Fiona, if you notice the front corner in that picture of the raised bed, you will see a bit of gravel coming from under the bottom railroad tie. Dan dug a drainage ditch, installed perforated pipe, and covered it over with crushed stone. The bed itself will be lined, although we haven't decided with what yet - maybe cement board, and then filled with more gravel on the bottom, the greywater system, and lastly mulch and dirt. All of that is several steps down the road.

Leigh said...

Always!

Leigh said...

Kathy, and I'll ditto my reply to Fiona ;) If you notice the front corner in that picture of the raised bed, you will see a bit of gravel coming from under the bottom railroad tie. Dan dug a drainage ditch, installed perforated pipe, and covered it over with crushed stone. The bed itself will be lined, although we haven't decided with what yet - maybe cement board, and then filled with more gravel on the bottom, the greywater system, and lastly mulch and dirt. All of that is several steps down the road.

Sandy said...

Leigh,

Before you know it the mill parts will arrive and Dan will be back up and working on his mill.
I have to say, Dan's a MacGyver type guy in his own way and that's a good thing :-) My husband falls in that category as well.

Renting a chipper and chipping up your tree branches makes great garden cover.

aart said...

Just bopping onto the latest blog post to extend my commendations on Critter Tales, got my local library to buy it, I am enjoying it immensely. Your writing style is a joy and your realistic not-so-common(anymore) sense is just SO refreshing. Great book for anyone contemplating keeping these critters.

anonymous said...

We wanted a greywater set up but it's illegal in our state. Have to have an approved septic system for all water disposal. And the county assessor pokes around enough I'm sure we wouldn't be able to hook one up on the down low.

Leigh said...

Sandy, isn't it nice to be married to a clever guy like that. :) We're on the lookout for a used chipper like the one we rent, but that will take a miracle to find the right one at the right price.

Leigh said...

Thank you! Huge library fan here, and I think it's a great way to get ahold of books. Please feel free to leave it a nice review somewhere! LOL

Leigh said...

That stinks! I hate to say it, but that is such backward thinking. I mean, they go on and on about the global water crisis and then tie our hands from doing anything about it.

anonymous said...

I agree. And where we live, we are surrounded by cornfields that farmers spray all manner of fertilizer and pesticides on. As well as large cattle operations that dump tons of waste on the ground daily. I don't think my bitty bit of dish washing soap is going to hurt a thing.
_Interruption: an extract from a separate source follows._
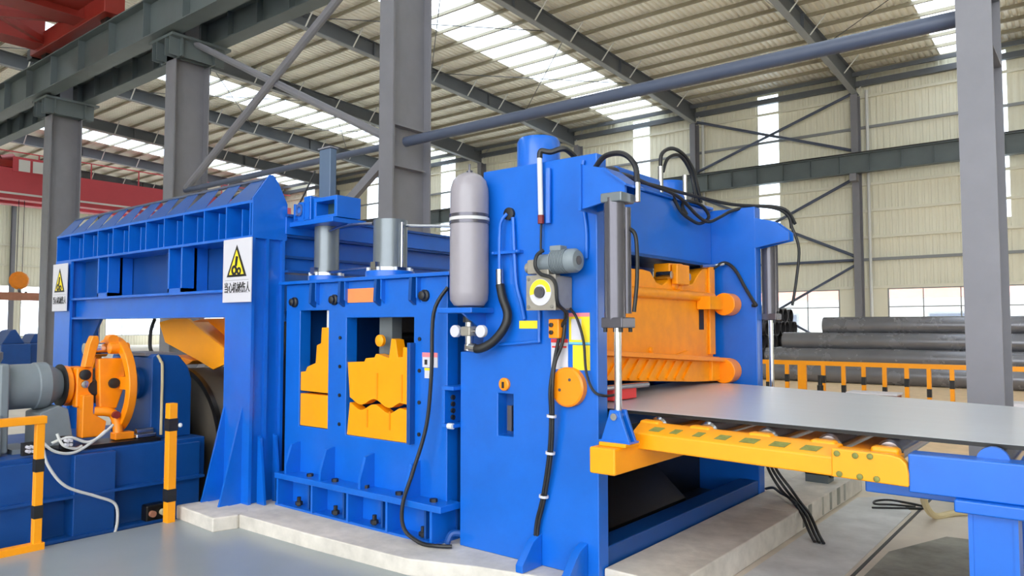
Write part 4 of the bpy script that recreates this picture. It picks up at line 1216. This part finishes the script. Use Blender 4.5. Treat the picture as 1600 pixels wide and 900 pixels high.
# posts and panels between the beams
for x0, x1 in ((-9.54, -9.24), (-7.80, -7.50)):
    MB().box(x0, x1, 4.0, 4.03, 2.105, 2.575).build('post_web', BLUE_SHADE, po)
    MB().box(x0, x0 + .03, Y0 + .02, 4.15, 2.105, 2.575).build('post_flange', BLUE, po)
    MB().box(x1 - .03, x1, Y0 + .02, 4.15, 2.105, 2.575).build('post_flange', BLUE, po)
    MB().box(x0, x1, Y0 + .02, 4.0, 2.105, 2.15).build('post_foot', BLUE, po)
MB().box(-9.27, -7.77, 4.16, 4.18, 2.105, 2.575).build('back_panel', BLUE_SHADE, po)
MB().box(-8.30, -8.26, 4.10, 4.16, 2.105, 2.575).build('panel_rib', BLUE_SHADE, po)
MB().box(-7.53, -6.98, 4.16, 4.18, 2.105, 2.575).build('back_panel', BLUE_SHADE, po)
MB().box(-10.27, -9.74, 4.02, 4.05, 2.105, 2.575).build('back_panel', BLUE_SHADE, po)
# legs
def leg(x0, x1, y0, y1, z0, z1):
    g = MB().box(x0, x1, y0, y0 + .03, z0, z1).box(x0, x1, y1 - .03, y1, z0, z1)
    g.box(x0 + .02, x0 + .05, y0 + .03, y1 - .03, z0, z1)
    g.box(x1 - .07, x1 - .04, y0 + .03, y1 - .03, z0, z1)
    return g.build('leg', BLUE, po)
lr = leg(-6.62, X1, Y0, 4.2, .12, 2.575)
MB().box(X1 - .04, X1 - .005, 4.0, 4.03, .12, 2.575).build('leg_rib', BLUE, lr)
ll = leg(-10.77, -10.28, Y0, 4.2, -.9, 2.575)
leg(-6.62, X1, 6.75, 7.1, .12, 2.575)
leg(-10.77, -10.28, 6.75, 7.1, -.9, 2.575)
MB().prism([(-10.28, 1.86), (-9.72, 1.86), (-10.08, 1.5), (-10.12, .9), (-10.28, .8)], 'y', 4.0, 4.03).build('haunch', BLUE_SHADE, po)
for x in (-6.60, -6.30):
    MB().prism([(Y0, .12), (Y0 - .22, .12), (Y0 - .20, .18), (Y0, 1.0)], 'x', x - .012, x + .012).build('foot_gusset', BLUE, po)
for y in (3.95, 4.11):
    MB().prism([(X1, .12), (X1 + .12, .12), (X1 + .11, .2), (X1 + .04, .72), (X1, .74)], 'y', y - .012, y + .012).build('foot_gusset', BLUE, po)
MB().prism([(-6.62, .12), (-6.80, .12), (-6.62, .95)], 'y', Y0, Y0 + .025).build('foot_gusset', BLUE, po)
# side beam running back from the corner
MB().box(-6.32, -6.28, 4.2, 6.9, 2.28, 2.82).build('side_web', BLUE, po)
for z, w in ((2.82, .16), (2.63, .10), (2.43, .05), (2.28, .16)):
    MB().box(-6.28 - .1, -6.28 + w, 4.2, 6.9, z - .012, z + .012).build('side_flange', BLUE_SHADE, po)
MB().box(-6.28, -6.16, 4.2, 6.9, 2.64, 2.82).build('side_box', BLUE, po, .005)
# far beam of the portal
MB().box(X0, X1, 6.9, 7.0, 2.0, 2.8).build('far_beam', BLUE_SHADE, po)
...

Donna OShaughnessy said...

Now you've done it Leigh! I want to rent a wood chipper soooo bad and after seeing your piles of mulch may have to sell off some of my husbands er...inventory...to get the cash. Nice job on the projects!

Harry Flashman said...

Logistics can be a real trial living out in the country. Most of what I can't get in town, I have to order and have shipped in, like your saw blades. I guess it's just part of the lifestyle.

Renee Nefe said...

It looks great! I'm attempting to take pictures of my projects... (just realized that I put two on the rack with no pics) sigh!

aart said...

Done! Amazon and Goodreads...anywhere else?

Leigh said...

I haven't figured out if it's cheaper to rent the chipper or just buy the mulch. But at least we clean up the yard as well, so that makes it worth it. :)

Leigh said...

Harry, that is so true. I find very little of what we actually need locally for the lifestyle we want to live. Sad, isn't it?

Leigh said...

Those photos are such a great way of keeping records! Dan's doing another project right now that I've gotten very few pictures of, because I'm too busy in the kitchen with green beans, peaches, and raspberries.

Leigh said...

Thank you so much! Any review I can get is a huge help. Indie publishing is hard because it also means self-promoting; something I'm not very good at!